Oireachtas Joint and Select Committees

Tuesday, 11 January 2022

Joint Oireachtas Committee on Climate Action

Carbon Budgets: Discussion

Photo of Richard BrutonRichard Bruton (Dublin Bay North, Fine Gael) | Oireachtas source

I thank the witnesses for the interesting contributions. Did the CCAC have the need or opportunity to consider how this trajectory will impact Ireland as a small, open trading economy in terms of competitiveness? How do we need to think about that? It comes into sharp perspective when you see the price of gas for us versus in the US versus in Germany. Will there be tensions as we adopt these policies? How will we contend with that?

I was impressed with what Dr. Styles talked about regarding integrated solutions. Many of the changes we will have to undertake can be easily seen as zero-sum games for players in the sector who believe they will lose X or Y, that diesel cars are going or that they will have to cut their herd. It creates all these negative vibes. How do the witnesses structure the thinking about integrated solutions? We work in silos. Agriculture probably has not thought about how forestry in many years' time will be a valuable asset from a national point of view. That does not factor into agricultural policy today and we are losing an opportunity. How do we create the integration mentioned?

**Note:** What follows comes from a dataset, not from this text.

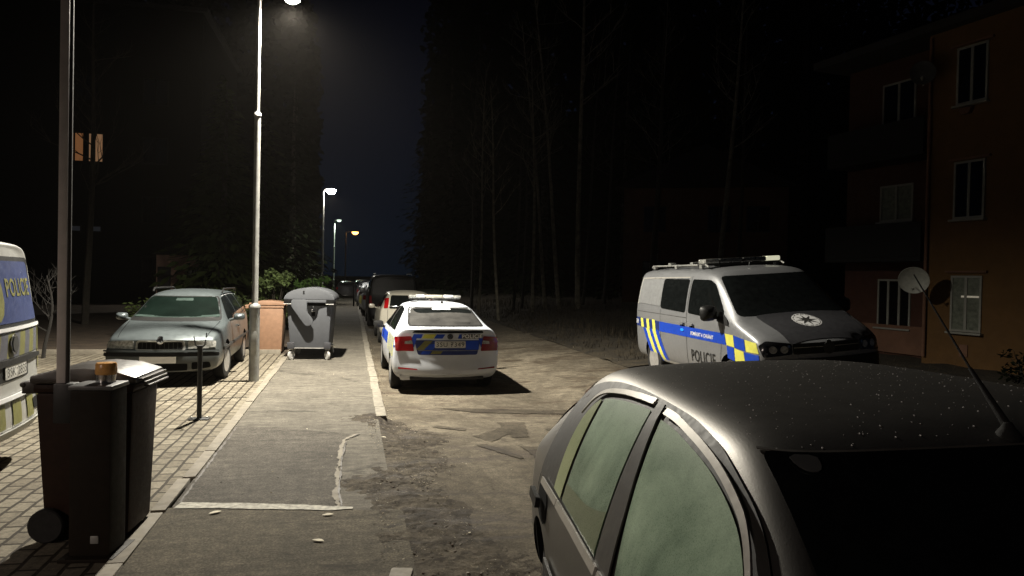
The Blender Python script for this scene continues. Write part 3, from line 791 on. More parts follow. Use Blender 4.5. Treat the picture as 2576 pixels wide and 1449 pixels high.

I know Ms King has been involved in the NESC. That council had a paper some time ago which impressed me and which referred to the need to talk about this in terms of resilience. It is about how our farm or business can be resilient in ten years' time. That puts this challenge into a perspective that people can get their heads around. They do not want to see their farm being a stranded asset in ten years' time because they did not make the changes today. Apart from using the language of resilience, would the witnesses suggest ways we can create that new insight?